Task objective: Copy out the listing that follows, exact in every word, and skip the images.
-- start of Recorded information --
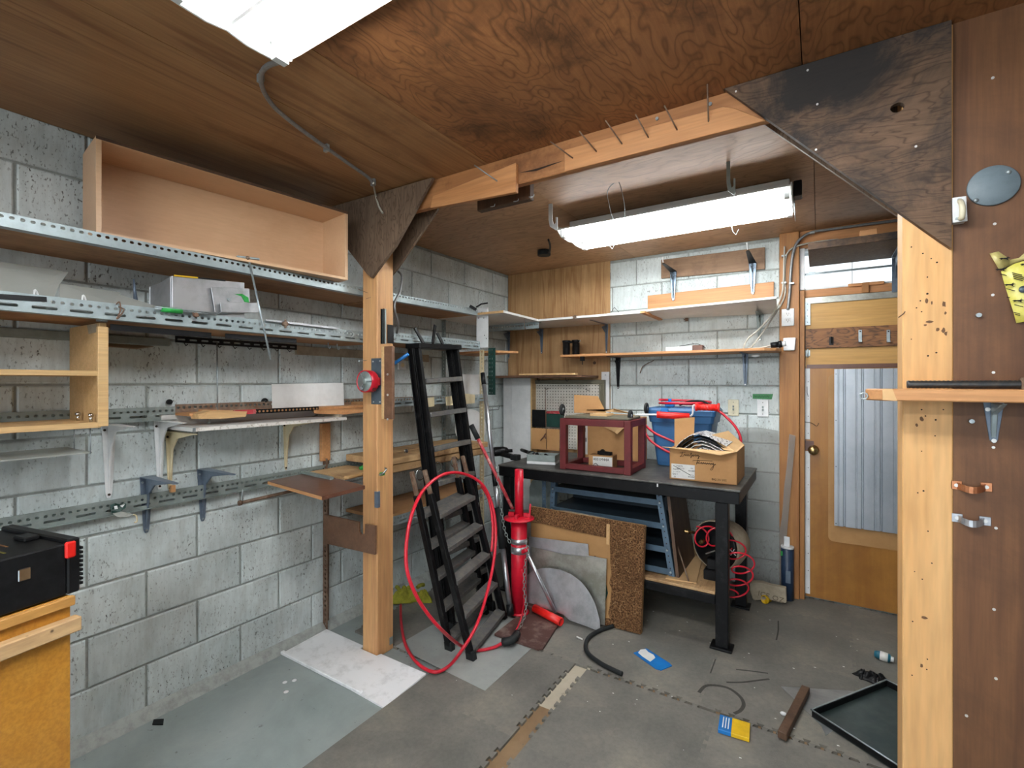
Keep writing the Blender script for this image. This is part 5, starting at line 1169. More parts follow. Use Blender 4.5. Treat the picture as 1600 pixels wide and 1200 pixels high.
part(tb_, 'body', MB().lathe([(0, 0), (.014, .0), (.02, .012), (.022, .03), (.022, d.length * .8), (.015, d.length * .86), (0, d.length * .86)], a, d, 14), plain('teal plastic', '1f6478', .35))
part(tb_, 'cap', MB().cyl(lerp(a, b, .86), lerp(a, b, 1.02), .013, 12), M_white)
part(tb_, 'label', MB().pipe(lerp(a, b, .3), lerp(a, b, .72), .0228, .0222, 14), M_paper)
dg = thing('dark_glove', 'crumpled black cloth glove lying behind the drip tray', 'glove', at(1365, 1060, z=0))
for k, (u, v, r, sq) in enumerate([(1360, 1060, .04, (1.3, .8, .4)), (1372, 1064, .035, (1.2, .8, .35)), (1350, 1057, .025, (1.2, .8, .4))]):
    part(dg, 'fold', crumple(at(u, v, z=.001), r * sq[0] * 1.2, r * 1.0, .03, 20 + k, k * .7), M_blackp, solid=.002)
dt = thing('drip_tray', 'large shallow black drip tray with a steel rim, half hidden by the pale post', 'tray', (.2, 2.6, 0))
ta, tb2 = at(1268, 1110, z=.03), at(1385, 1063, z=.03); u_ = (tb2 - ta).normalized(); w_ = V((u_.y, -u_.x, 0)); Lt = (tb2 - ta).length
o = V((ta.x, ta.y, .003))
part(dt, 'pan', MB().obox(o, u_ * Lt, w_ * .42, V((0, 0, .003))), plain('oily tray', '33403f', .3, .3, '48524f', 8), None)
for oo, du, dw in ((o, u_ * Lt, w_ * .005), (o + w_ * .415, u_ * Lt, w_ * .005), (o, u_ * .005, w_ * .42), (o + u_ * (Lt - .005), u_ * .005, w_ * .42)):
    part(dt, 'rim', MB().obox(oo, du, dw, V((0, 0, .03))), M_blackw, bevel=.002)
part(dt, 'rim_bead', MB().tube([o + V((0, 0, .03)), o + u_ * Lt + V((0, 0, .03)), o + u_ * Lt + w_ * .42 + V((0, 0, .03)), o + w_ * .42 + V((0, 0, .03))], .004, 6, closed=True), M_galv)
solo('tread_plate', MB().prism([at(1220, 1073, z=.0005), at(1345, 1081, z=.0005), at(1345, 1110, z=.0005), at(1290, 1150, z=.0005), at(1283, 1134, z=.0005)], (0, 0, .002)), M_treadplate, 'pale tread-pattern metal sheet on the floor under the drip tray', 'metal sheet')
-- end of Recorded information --
Completed task:
Keep writing the Blender script for this image. This is part 5, starting at line 1169. More parts follow. Use Blender 4.5. Treat the picture as 1600 pixels wide and 1200 pixels high.
part(tb_, 'body', MB().lathe([(0, 0), (.014, .0), (.02, .012), (.022, .03), (.022, d.length * .8), (.015, d.length * .86), (0, d.length * .86)], a, d, 14), plain('teal plastic', '1f6478', .35))
part(tb_, 'cap', MB().cyl(lerp(a, b, .86), lerp(a, b, 1.02), .013, 12), M_white)
part(tb_, 'label', MB().pipe(lerp(a, b, .3), lerp(a, b, .72), .0228, .0222, 14), M_paper)
dg = thing('dark_glove', 'crumpled black cloth glove lying behind the drip tray', 'glove', at(1365, 1060, z=0))
for k, (u, v, r, sq) in enumerate([(1360, 1060, .04, (1.3, .8, .4)), (1372, 1064, .035, (1.2, .8, .35)), (1350, 1057, .025, (1.2, .8, .4))]):
    part(dg, 'fold', crumple(at(u, v, z=.001), r * sq[0] * 1.2, r * 1.0, .03, 20 + k, k * .7), M_blackp, solid=.002)
dt = thing('drip_tray', 'large shallow black drip tray with a steel rim, half hidden by the pale post', 'tray', (.2, 2.6, 0))
ta, tb2 = at(1268, 1110, z=.03), at(1385, 1063, z=.03); u_ = (tb2 - ta).normalized(); w_ = V((u_.y, -u_.x, 0)); Lt = (tb2 - ta).length
o = V((ta.x, ta.y, .003))
part(dt, 'pan', MB().obox(o, u_ * Lt, w_ * .42, V((0, 0, .003))), plain('oily tray', '33403f', .3, .3, '48524f', 8), None)
for oo, du, dw in ((o, u_ * Lt, w_ * .005), (o + w_ * .415, u_ * Lt, w_ * .005), (o, u_ * .005, w_ * .42), (o + u_ * (Lt - .005), u_ * .005, w_ * .42)):
    part(dt, 'rim', MB().obox(oo, du, dw, V((0, 0, .03))), M_blackw, bevel=.002)
part(dt, 'rim_bead', MB().tube([o + V((0, 0, .03)), o + u_ * Lt + V((0, 0, .03)), o + u_ * Lt + w_ * .42 + V((0, 0, .03)), o + w_ * .42 + V((0, 0, .03))], .004, 6, closed=True), M_galv)
solo('tread_plate', MB().prism([at(1220, 1073, z=.0005), at(1345, 1081, z=.0005), at(1345, 1110, z=.0005), at(1290, 1150, z=.0005), at(1283, 1134, z=.0005)], (0, 0, .002)), M_treadplate, 'pale tread-pattern metal sheet on the floor under the drip tray', 'metal sheet')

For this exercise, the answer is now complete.